Adaptation Finance

Leader: Bruce Usher, Columbia Business School

About the Readings

Financing resilient communities and coastlines: How environmental impact bonds can accelerate wetland restoration in Louisiana and beyond
Environmental Defense Fund and Qualified Ventures, August 2018

To address growing land loss and storm impact concerns from Hurricane Katrina and subsequent storms, Louisiana’s Coastal Protection and Restoration Authority (CPRA) developed a robust $50 billion Coastal Master Plan (CMP). Last updated in 2017, the CMP guides actions to sustain the state’s coastal ecosystem, safeguard coastal populations, and protect vital economic and cultural resources. However, to date, only $9.16 billion to $11.76 billion in publicly available funding has been identified to support the plan. To help close the CMP funding gap and ensure existing funds are used as efficiently as possible, the Environmental Defense Fund (EDF) and Quantified Ventures (QV) explore how an environmental impact bond (EIB) could be designed to (1) help deliver critical infusions of private capital and (2) engage new classes of investors in support of restoration efforts in coastal Louisiana.

Discussion Summary

The challenge with financing adaptation is that there are very few opportunities using commercial market tools. There are not a lot of investments that will generate cash flow, and investors are rarely willing to try something new. Two tools discussed include environmental impact bonds (EIBs) and green bonds.
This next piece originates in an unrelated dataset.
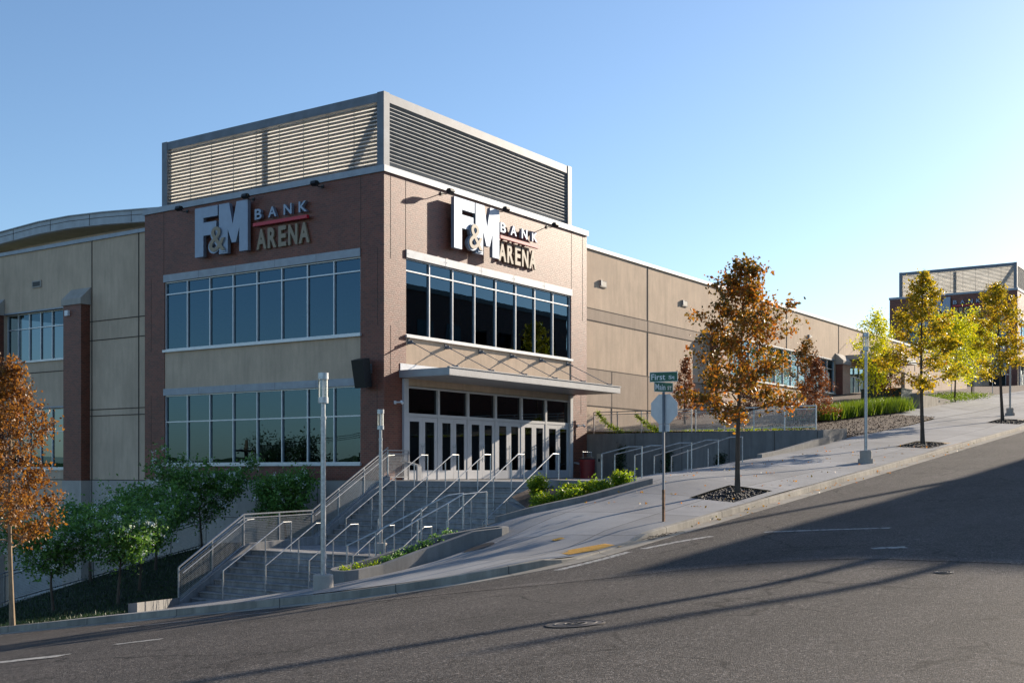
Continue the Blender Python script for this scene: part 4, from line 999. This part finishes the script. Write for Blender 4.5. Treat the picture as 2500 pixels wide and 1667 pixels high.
# older asphalt strip and seam across the junction
seam=[(-18.4,-14.0),(-17.4,-16.4),(-16.3,-18.0),(-15.2,-19.5),(-14.5,-21.0),(-14.25,-23),(-14.15,-25),(-14.2,-30)]
m=MB(); L=offset_path(dens(seam,.6),.02); R=offset_path(dens(seam,.6),-.42)
strip(m,[(x,y,road_z(x,y)+.006) for x,y in L],[(x,y,road_z(x,y)+.006) for x,y in R],True); struct(m,'asphalt_strip',M['asphalt_old'])
m=MB(); L=offset_path(dens(seam,.6),.035); R=offset_path(dens(seam,.6),.01)
strip(m,[(x,y,road_z(x,y)+.009) for x,y in L],[(x,y,road_z(x,y)+.009) for x,y in R],True); struct(m,'asphalt_seam',M['joint'])
# kerb debris
rg=random.Random(4); m=MB()
for i in range(26):
    x=-10.1+rg.gauss(0,.35); y=-16.72+rg.gauss(0,.06); z=road_z(x,y)+.03; a=rg.uniform(0,6.28); l=rg.uniform(.08,.4); m.tube([(x,y,z),(x+math.cos(a)*l*.5,y+math.sin(a)*l*.25,z+rg.uniform(.0,.05)),(x+math.cos(a)*l,y+math.sin(a)*l*.4,z)],.006,4)
solo(m,'twig_debris',M['bark'],'small heap of dry twigs in the gutter below the street sign','twigs',kind='stuff')
# green cabinet and bench-like pieces uphill
o=thing('utility_cabinet',(43.5,-6,3.9),'dark green utility cabinet behind the low wall up the hill','cabinet')
m=MB(); m.box(42.6,45.0,-6.9,-4.3,3.9,5.15); m.build('body',M['box_green'],o); m=MB(); m.box(42.55,45.05,-6.95,-4.25,5.15,5.2); m.build('lid',M['box_green'],o)
lb=MB(); lb.box(45.6,47.0,-7.4,-6.6,4.0,5.0); solo(lb,'stone_block',M['stone'],'pale limestone block beside the dark green cabinet','block')
def simple_rail(pts,label,h=1.0,grp=None):
    o=thing('railing',pts[0],label,'railing',grp); m=MB(); m.tube([(x,y,z+h) for x,y,z in pts],.03,6); m.build('rail',M['steel'],o)
    for i in range(len(pts)-1):
        a,b=Vector(pts[i]),Vector(pts[i+1]); k=max(1,int((b-a).length/2))
        for q in range(k+1):
            p=a.lerp(b,q/k); m=MB(); m.tube([(p.x,p.y,p.z-.3),(p.x,p.y,p.z+h)],.03,6); m.build('post',M['steel'],o)
simple_rail([(62,-3.5,6.3),(66,-6.0,6.2),(70,-8,6.3)],'grey steel railing beside the sunlit ramp wall far up the hill',1.5)
simple_rail([(72,-9.8,6.6),(90,-10.2,8.0)],'grey steel railing before the far tower at the right edge',1.5)
w=MB(); w.prism([(60,5.9),(80,7.0),(80,9.3),(60,7.6)],1,-2.2,-1.9); solo(w,'ramp_wall',M['stucco'],'sunlit tan ramp wall behind the yellow green trees','wall')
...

Environmental and Social Impact Bonds

Environmental impact bonds are very new, with only one reported implementation so far. It was done by Goldman Sachs, not for climate adaptation, but for storm water runoff in Washington D.C. What is less new is the background to the EIB structure. EIBs build off of a prior structure called a social impact bond, or SIB, which became very popular around 7-8 years ago. The idea behind a SIB is to align investors and put out capital with social outcomes. There are certain social issues where investing a little up front can mean saving a lot later. The first example of a SIB dealt with reducing recidivism. Housing prisoners is expensive, and recidivism rates are very high. Some individuals in the United Kingdom in 2011 suggested that if individuals invest in prisoners before their release, fewer would end up back in prison. This both betters society and saves a lot of money. If it works, the investors are then paid the savings that society is getting.

After the success of the first SIB, there was a huge boom in SIBs for all sorts of social ills. The problem is that there are very few opportunities to use SIBs effectively. First, it has to address a problem where the economic cost is very high. Second, it has to address a problem that has a known solution and is measurable. There are usually exogenous variables that affect the outcome, though, and that is where most SIBs fall apart. The SIB framework has been applied to EIBs because measuring environmental outcomes tends to be more straightforward. We generally know what the problem is, how to solve it, and can attribute our actions accordingly.

Green Bonds

Green bonds were also invented about 7-8 years ago, around the same time as SIBs. Like any other bond, a corporation issues a green bond, and investors gain money over time. The difference is that when the bond is issued, the corporation makes a promise about how they are going to use that money to do something “green” (e.g. a solar project). Green bonds are extremely popular with investors, as they are paid regardless of whether or not the intervention is successful. Green bonds don’t have any additionality. In comparison, with EIBs if the intervention fails, investors take on the loss.

Challenges with Environmental Impact Bonds

When it comes to EIBs, there are two, main issues of complexity that deter investors. The first is on the intervention side – how does the investor know that the intervention is going to be successful? Investors can quickly get lost in the complexity in the underlying science, particularly given how new EIBs are. The second issue is financial complexity. As soon as you structure a non-standard security, it becomes legally complex pretty quickly.

Investors also don’t like uncertainty. Catastrophe bonds issued by insurance companies work because they look at a portfolio of risk, or a whole range of outcomes, and operate off of a very specific trigger mechanism. Uncertainty, by comparison, is a binary outcome, and pertains to something that we don’t experience very often, like extreme weather events. If you are looking at storms across a country, that has to do with risk. But if you are looking at an adaptation intervention in Louisiana, the whole investment could be wiped out by a one-off storm. It becomes much harder to get investors on board, particularly commercial investors who are just looking for the best return.

This is why, in the early stages of figuring out how finance can go into a sector, the first players are typically foundations of high-net-worth individuals. The role that these foundations play is critical. They help figure out what does and doesn’t work. Once investors are more familiar with a financing tool, and see that someone is making money from it, they will follow. There was a similar discussion at first with mitigation financing. Over the last 10 years, we have gotten to a point where we can now raise large-scale capital because we understand the risks. We will get there with adaptation too, but we can’t afford to lose that much time in waiting.

Questions

  • Within the environmental impact bond structure, how do we measure the impacts of slow onset events? How can we channel adaptation financing for those types of problems?
  • The uptake of mitigation financing could be predicted by the lowering price of renewable energy. On the adaptation side, what is representative of adaptation costs, and can we predict them?
  • How can managed retreat be financed? There should be a benefit, but who is the beneficiary?